Isasi's big Second Symphony, also highly Teutonic in essence, is also available on Naxos in a surprisingly attractive performance by the Bilbao Symphony Orchestra (8.557584, review). That disc was released a decade ago - meaning that a recording of the First is long overdue! Richard Whitehouse supplied the notes back then and he is still going strong, offering for the present programme illuminating background detail and musicological descriptions of these imaginative, appealing works.
 
Recorded at the same luxury venue as the first disc, sound quality here is rather bright but good. Happily, the artificial clipping of natural reverberation that slightly marred the first volume has gone.
 
Byzantion
Contact at artmusicreviews.co.uk
   
And a second review ...

Isasi has already bowed in as a composer of string quartets with Naxos 8.572463 (Numbers 0 and 2).

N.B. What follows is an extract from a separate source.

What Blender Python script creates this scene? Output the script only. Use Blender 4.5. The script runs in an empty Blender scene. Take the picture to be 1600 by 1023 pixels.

In what will be a complete edition the Quartet that bears this Spanish composer's name has one further volume to go before all five quartets have been made available on CD. There are seven in all but 6 and 7 were probably unfinished and only fragments remain. Of Number 3 there are only the first three movements. Four of these quartets (2-5) date from 1920-21.
 
This Bilbao-born composer followed in the musical footsteps of his older brethren, Usandizaga and Guridi, the latter also a string quartet practitioner. Isasi’s Second Symphony has been recorded by Naxos with his native city's symphony orchestra under a conductor whose name is now much more familiar in the UK as Juanjo Mena - a Chandos stalwart.
 
Isasi’s Fourth Quartet is a work of romantic lyricism. It has no truck with dissonance. Its world grows directly from that of Schubert and Dvořák yet with a richer weave. At times it links arms, all unknowingly, with Bax's String Quartet No. 1 and the Moeran quartets. Its second movement, Romanze, mixes in a degree of Bachian songfulness. After a smiling Scherzo we get a joyous Rondo finale touched with the harmonic density of the first movement. There’s even some of the eerie complexity of the instrumental writing in Warlock's Curlew. It ends in animated fashion but without extreme fireworks. Dignity is the sign-off. Contrast this with Number 3, the first movement of which is flecked with darker material and even tragic tints. Even so the language is very much in keeping with its coeval successor. Another flighty bucolic scherzo precedes the touchingly sentiment-imbued Adagio molto espressivo which for now must serve as a finale.
 
Then follow what amount to three quartet miniatures: An Aria which has a repose caught delightfully between Bach and Finzi, a huskily flickering Macchiato Scherzetto and a Preludio entitled Jinete de Abril (April Horseman) - becalmed and calming. These pieces date from Spain’s deeply troubled 1930s.
 
The essential and helpful notes are by Richard Whitehouse.